The history of religion affords us with many examples, human sacrifice, burning of witches, Saturnalia, etc. This change is primarily undirected in religious consciousness and only secondarily indirectly in moral consciousness. It is a change in the religiously conditioned morality.
However, a change in civil law governing the mores of people does not necessarily mean a change in morality. When a civil law declares that something is legal, it does not mean to say that it is moral. The variable in morality raises the important question regarding the kind of certitude we can have in moral matters.
To put it bluntly, if what is believed to be morally right today can be proved to be morally wrong tomorrow and vice versa, can one be absolutely certain of what is morally right or morally wrong?
At the very outset, we have to distinguish carefully between moral relativity and ethical relativism.

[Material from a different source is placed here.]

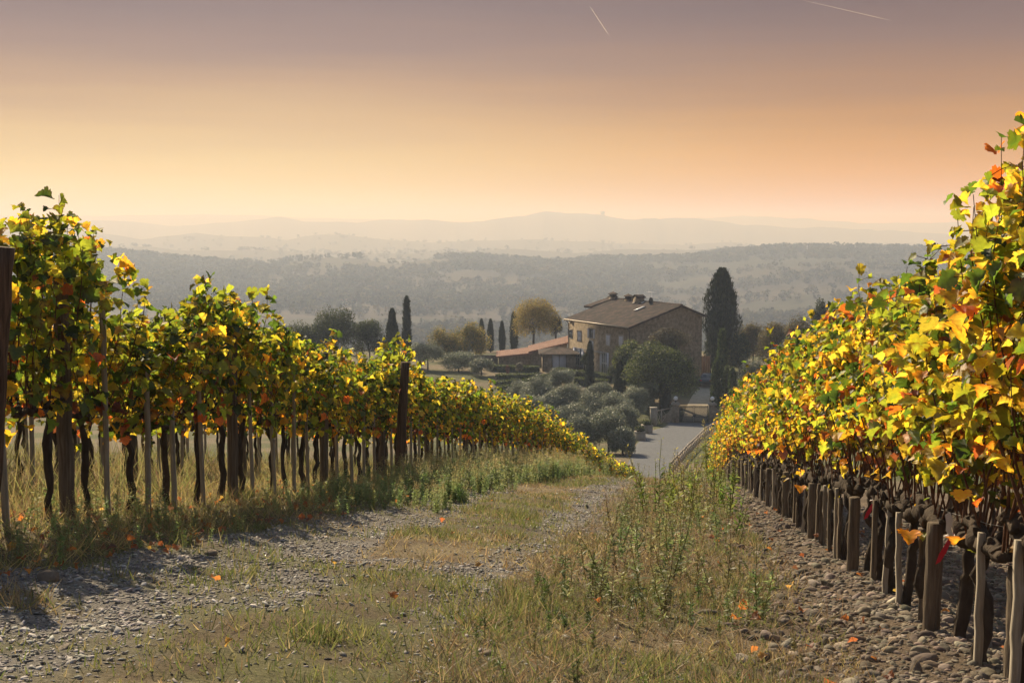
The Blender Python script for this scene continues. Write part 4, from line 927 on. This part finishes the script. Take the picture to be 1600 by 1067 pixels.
for i, (px, py, lab) in enumerate([(1000, 688, 'nearer square stone planter on the left edge of the road'), (1011, 677, 'farther square stone planter on the left edge of the road')]):
    p = gpt(px, py, 84); o = empty('stone_planter', p, .2, lab, 'planter', 'stone planters by the road'); s_ = p[1]/F; w = 14*s_
    k = MB(); k.box((0, 0, .35), (w, w, .9)); k.box((0, 0, .83), (w+.1, w+.1, .1)); k.build('box', M['stone_trim'], o)
    k = MB(); k.box((0, 0, .9), (w-.15, w-.15, .05)); k.build('soil', M['bark'], o)
    r = np.random.default_rng(i); n = 160; k = MB(); sc = r.uniform(.15, .3, n); scatter(k, QV, None, QT, np.stack([r.uniform(-.4, .4, n)*w, r.uniform(-.4, .4, n)*w, .9+.35*r.random(n)], 1), frames(r.normal(size=(n, 3)), r.normal(size=(n, 3))+np.array([0, 0, 1.])), np.stack([sc]*3, 1), pick(r, n, DG, [1, 1, 1])); k.build('plant', M['tree_leaf'], o)
# ------------------------------------------------------------------ parked cars beside the villa
M['car_paint'] = surfmat('car_paint', (.035, .042, .06), (.04, .047, .066), 1, .25, 0, spec=.6); M['car_pale'] = surfmat('car_pale', (.45, .46, .48), (.5, .5, .52), 1, .25, 0, spec=.6)
M['glass'] = surfmat('glass', (.02, .025, .03), (.03, .035, .04), 1, .06, 0, spec=.9); M['tyre'] = surfmat('tyre', (.012, .012, .012), (.025, .025, .025), 4, .9, 0); M['rim'] = surfmat('rim', (.3, .3, .31), (.4, .4, .4), 4, .3, 0, metal=.7)
M['red_lamp'] = surfmat('red_lamp', (.3, .01, .01), (.35, .015, .015), 3, .2, 0)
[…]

Moral relativity is simply the view that different people, especially in different civilizations and cultures, have or have had different moral beliefs. This is an undeniable empirical fact. But ethical relativism is the philosophical theory that no foundation exists. There is no universal moral norms or basic moral principles. And what is morally right is related to the individual or group of men in question. If such a theory can give reason for such a position as Sartre does, it is ethical relativism in the strict sense. If it cannot give reasons but simply admits that it is strictly impossible to say what is morally right and morally wrong, it can be reasonably called ethical skepticism.
In an evolutionary view of human being i.e. on the accepted theory that human consciousness of himself or herself is increasingly developing, can we pretend to say that the last word on what human person is? Obviously not. However, an attentive study of the evolution of human person’s self-consciousness and of moral knowledge helps one discover a certain constant progression.